- Saved entries:
= = =

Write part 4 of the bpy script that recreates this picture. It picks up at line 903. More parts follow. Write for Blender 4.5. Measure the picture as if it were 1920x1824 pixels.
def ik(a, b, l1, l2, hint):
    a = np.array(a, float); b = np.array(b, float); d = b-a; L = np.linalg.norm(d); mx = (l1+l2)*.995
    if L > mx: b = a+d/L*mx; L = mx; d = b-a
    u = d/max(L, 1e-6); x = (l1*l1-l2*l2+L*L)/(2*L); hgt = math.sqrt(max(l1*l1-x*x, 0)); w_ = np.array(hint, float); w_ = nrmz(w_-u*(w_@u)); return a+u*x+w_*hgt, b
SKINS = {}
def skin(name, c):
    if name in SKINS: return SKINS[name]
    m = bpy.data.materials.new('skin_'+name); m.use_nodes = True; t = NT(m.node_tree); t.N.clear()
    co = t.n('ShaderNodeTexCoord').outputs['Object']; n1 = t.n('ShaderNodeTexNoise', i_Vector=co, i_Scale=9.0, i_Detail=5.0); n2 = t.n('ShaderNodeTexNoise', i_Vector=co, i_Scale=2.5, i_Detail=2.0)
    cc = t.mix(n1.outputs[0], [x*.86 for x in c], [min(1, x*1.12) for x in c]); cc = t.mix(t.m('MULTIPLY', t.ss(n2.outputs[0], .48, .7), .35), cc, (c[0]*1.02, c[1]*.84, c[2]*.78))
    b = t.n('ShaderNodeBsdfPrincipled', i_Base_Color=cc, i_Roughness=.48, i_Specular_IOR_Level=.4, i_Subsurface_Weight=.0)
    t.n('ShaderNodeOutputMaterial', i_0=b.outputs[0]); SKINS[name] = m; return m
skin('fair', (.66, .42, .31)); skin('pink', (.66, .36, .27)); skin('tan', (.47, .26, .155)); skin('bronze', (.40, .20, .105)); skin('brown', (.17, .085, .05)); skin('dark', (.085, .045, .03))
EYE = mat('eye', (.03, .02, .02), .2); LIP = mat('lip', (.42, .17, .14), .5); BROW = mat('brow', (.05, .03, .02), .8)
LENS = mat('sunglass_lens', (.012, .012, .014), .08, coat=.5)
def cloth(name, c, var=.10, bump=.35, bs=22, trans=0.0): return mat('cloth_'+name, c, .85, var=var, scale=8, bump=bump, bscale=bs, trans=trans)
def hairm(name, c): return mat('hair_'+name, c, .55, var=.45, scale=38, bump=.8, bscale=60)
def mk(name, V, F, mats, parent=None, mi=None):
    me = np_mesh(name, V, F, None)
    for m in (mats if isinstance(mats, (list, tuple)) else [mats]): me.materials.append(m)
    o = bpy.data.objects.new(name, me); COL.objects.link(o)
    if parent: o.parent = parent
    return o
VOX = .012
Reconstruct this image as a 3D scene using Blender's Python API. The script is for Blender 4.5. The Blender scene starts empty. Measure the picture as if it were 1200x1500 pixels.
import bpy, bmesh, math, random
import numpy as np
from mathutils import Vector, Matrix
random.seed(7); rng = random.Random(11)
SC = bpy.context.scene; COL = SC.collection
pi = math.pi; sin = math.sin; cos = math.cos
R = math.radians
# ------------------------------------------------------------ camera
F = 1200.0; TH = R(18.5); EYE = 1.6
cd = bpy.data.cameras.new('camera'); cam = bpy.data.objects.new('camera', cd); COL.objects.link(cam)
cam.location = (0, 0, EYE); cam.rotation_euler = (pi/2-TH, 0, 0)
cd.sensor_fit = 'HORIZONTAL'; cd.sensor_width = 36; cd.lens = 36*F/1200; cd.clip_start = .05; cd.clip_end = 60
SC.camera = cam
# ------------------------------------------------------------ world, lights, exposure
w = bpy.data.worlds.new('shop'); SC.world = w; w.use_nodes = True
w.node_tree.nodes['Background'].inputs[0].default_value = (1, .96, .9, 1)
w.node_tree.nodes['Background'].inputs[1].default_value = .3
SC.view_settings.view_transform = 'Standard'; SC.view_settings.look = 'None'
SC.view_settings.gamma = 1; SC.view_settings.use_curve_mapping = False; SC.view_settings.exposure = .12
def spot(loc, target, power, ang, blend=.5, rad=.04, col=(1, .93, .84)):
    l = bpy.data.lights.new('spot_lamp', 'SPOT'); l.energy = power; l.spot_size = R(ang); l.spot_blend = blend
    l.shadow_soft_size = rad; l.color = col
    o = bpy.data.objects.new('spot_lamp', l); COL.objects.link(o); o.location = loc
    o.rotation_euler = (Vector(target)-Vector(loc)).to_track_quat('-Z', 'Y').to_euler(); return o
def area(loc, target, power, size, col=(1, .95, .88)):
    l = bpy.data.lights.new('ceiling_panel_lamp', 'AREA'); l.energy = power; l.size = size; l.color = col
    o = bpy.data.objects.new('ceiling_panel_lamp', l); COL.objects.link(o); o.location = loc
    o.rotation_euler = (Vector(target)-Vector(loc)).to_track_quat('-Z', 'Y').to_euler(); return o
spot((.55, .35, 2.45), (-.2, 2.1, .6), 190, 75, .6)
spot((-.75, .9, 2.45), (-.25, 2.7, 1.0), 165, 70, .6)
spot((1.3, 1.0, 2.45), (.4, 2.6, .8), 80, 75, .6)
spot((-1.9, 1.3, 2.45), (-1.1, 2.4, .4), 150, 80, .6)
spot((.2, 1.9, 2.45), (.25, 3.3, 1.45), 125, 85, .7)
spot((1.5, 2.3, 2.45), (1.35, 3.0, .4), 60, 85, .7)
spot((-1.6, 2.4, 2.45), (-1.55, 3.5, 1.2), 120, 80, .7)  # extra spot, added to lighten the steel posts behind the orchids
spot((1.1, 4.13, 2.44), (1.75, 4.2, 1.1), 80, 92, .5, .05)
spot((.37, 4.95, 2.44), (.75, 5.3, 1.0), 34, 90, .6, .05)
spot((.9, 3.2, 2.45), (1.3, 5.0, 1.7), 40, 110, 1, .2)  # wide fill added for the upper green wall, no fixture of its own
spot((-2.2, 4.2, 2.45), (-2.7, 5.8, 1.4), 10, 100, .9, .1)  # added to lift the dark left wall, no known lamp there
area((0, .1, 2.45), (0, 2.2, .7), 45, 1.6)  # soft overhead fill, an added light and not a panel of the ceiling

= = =

- Written task:
Copy, from the material, each line that holds the string "pixels".

- Completed task:
Write part 4 of the bpy script that recreates this picture. It picks up at line 903. More parts follow. Write for Blender 4.5. Measure the picture as if it were 1920x1824 pixels.
Reconstruct this image as a 3D scene using Blender's Python API. The script is for Blender 4.5. The Blender scene starts empty. Measure the picture as if it were 1200x1500 pixels.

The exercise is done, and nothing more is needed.